Subsequently, part of the email conversation in chronological order:

The email indicates, but rather promises, that the transaction is going to be realizes via eBay, which grants specific rights and duties to the seller and the buyer, regulated by the use of the platform. After another few emails, Dennis received an email which, on first sight, looks like an original eBay email. But, it actually is a well-done imitation, trying to fool the buyer, making him believe the transaction is carried out via eBay. Here are some hints to identify the scam:

  • The sender’s address should arise suspicion: The domain is in no way connected to the popular auction portal and isn’t even actually registered at the moment.
  • Normally, the use of the buyer’s eBay account name and real names are an indication for authenticity. But, in this case, Alexander did not know Dennis’ eBay name until he asked for it in one of his mails and then included the name. If the transaction had really been initiated via eBay, the buyer’s name had been known, as well as the other contact data.
  • Furthermore, the conclusion of the contract would have been initiated by the buyer, not by the seller.
  • The fake email also includes the complete bank account details Dennis should use to wire the money. Obviously, he did not do so but he rather contacted the original eBay account holder and informed him about the fraud.

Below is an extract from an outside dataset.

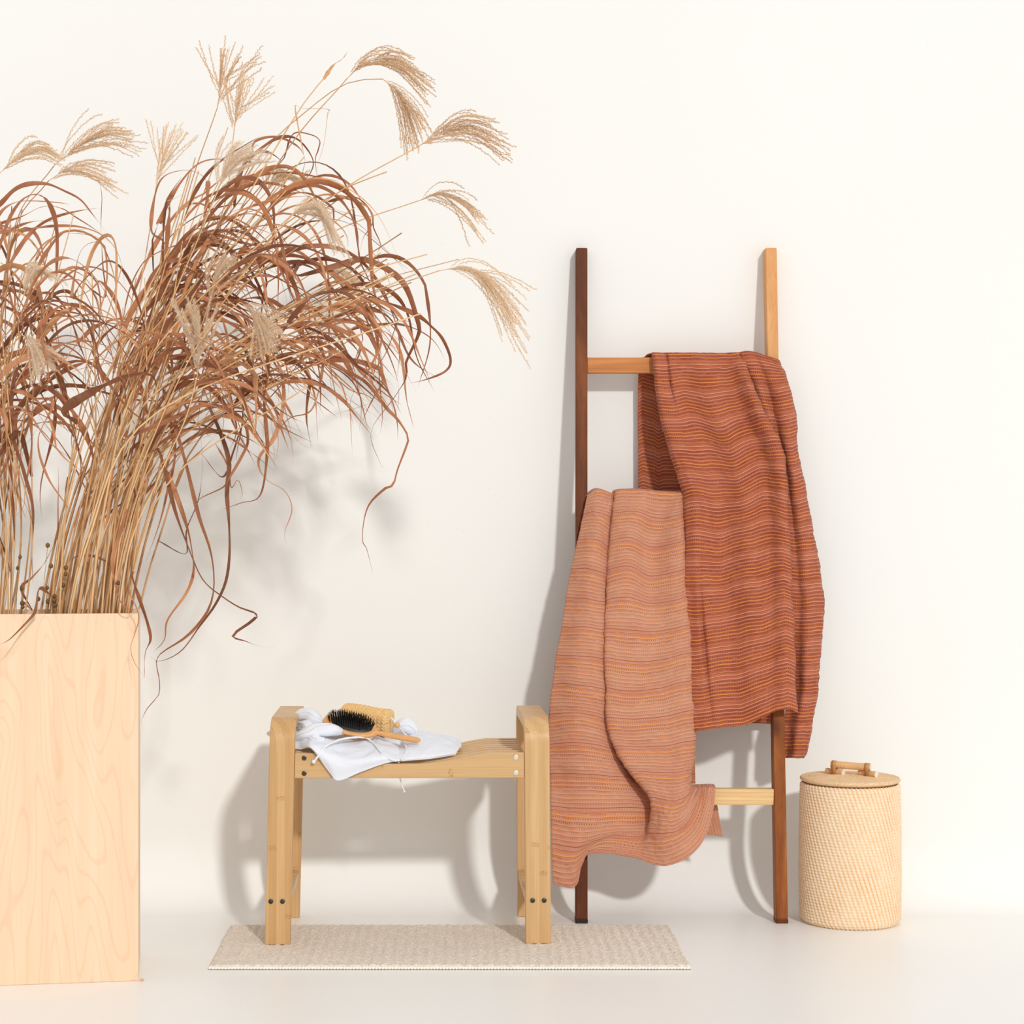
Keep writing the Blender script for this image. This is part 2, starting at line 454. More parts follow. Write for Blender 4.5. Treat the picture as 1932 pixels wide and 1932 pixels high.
M['wicker_lid'] = simple_mat('coiled_wicker_lid', srgb(232, 196, 154), 0.6, 0.16, 240, 0, 0.3)
M['rug'] = rug_mat(); M['wicker'] = wicker_mat()
M['rug_edge'] = simple_mat('rug_binding', srgb(244, 238, 226), 0.95, 0.08, 300, 0, 0.1)

# ------------------------------------------------------------------ setting: seamless studio cove
WALL_Y, COVE = 4.06, 0.14
fl = MB(); fl.grid([[(x, y, 0) for x in (-4, -2, 0, 2, 4)] for y in (-2.0, 0, 2, WALL_Y - COVE)])
tag(fl.build('floor', M['floor'], smooth=True), kind='structure')
prof = [(WALL_Y - COVE + COVE * math.sin(a), COVE - COVE * math.cos(a)) for a in np.linspace(0, math.pi / 2, 17)] + [(WALL_Y, 1.0), (WALL_Y, 2.0), (WALL_Y, 3.2)]
wl = MB(); wl.grid([[(x, y, z) for x in (-4, -2, 0, 2, 4)] for y, z in prof])
tag(wl.build('wall_back', M['wall'], smooth=True), kind='structure')

# ------------------------------------------------------------------ plywood planter
PZ = 0.644
PYAW = math.radians(8.6)
pl_root = empty('plywood_planter', (-0.556, 3.343, 0.0), PYAW)      # origin: right front bottom corner
tag(pl_root, 'tall pale birch plywood planter box filled with dried grasses', 'planter')
PWD, PDP, PT = 0.46, 0.22, 0.013
def pbox(name, x0, x1, y0, y1, z0, z1, mat=None):
    m = MB(); m.box(x0, x1, y0, y1, z0, z1)
    return m.build(name, mat or M['ply'], pl_root, local=True, bevel=0.0015)
pbox('front_panel', -PWD, -0.0, 0.0, PT, 0, PZ)
pbox('back_panel', -PWD, -0.0, PDP - PT, PDP, 0, PZ)
pbox('side_panel', -PT, 0.0, PT, PDP - PT, 0, PZ, M['ply_edge'])
pbox('side_panel', -PWD, -PWD + PT, PT, PDP - PT, 0, PZ)
SOIL_Z = 0.52
sm = MB()
gx = np.linspace(-PWD + PT, -PT, 30); gy = np.linspace(PT, PDP - PT, 18)
sm.grid([[(x, y, SOIL_Z + 0.006 * mnoise.noise((x * 40, y * 40, 3))) for x in gx] for y in gy])
sm.build('soil', M['soil'], pl_root, smooth=True, local=True)
PMAT = Matrix.Translation(pl_root.location) @ Matrix.Rotation(PYAW, 4, 'Z')
def in_planter(px_rim, dy):
    """a point on the soil whose stem passes the rim at about px_rim; dy = 0..1 front to back"""
    yy = PT + 0.02 + dy * (PDP - 2 * PT - 0.04)
    p = PMAT @ Vector((0, yy, 0))
    D = p.y
    x = (px_rim - VX) * D / F
    xl = min(max(x - pl_root.location.x, -PWD + PT + 0.01), -PT - 0.012)
    q = PMAT @ Vector((xl, yy, SOIL_Z))
    return q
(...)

All Champions League ticket fraud examples just described were pulled from the auction platform – but it cannot be ruled out that similar scams pop up again… just before the big event!


As mentioned before: Always read the descriptions of offers very closely! Always check the seller carefully! Conclude contracts using the respective portal’s functions only, because this is the only possibility to profit from buyer’s rights.
You should become suspicious if one person sells many Champions League final tickets – each and every official ticket ballot allowed the request for only two tickets per person.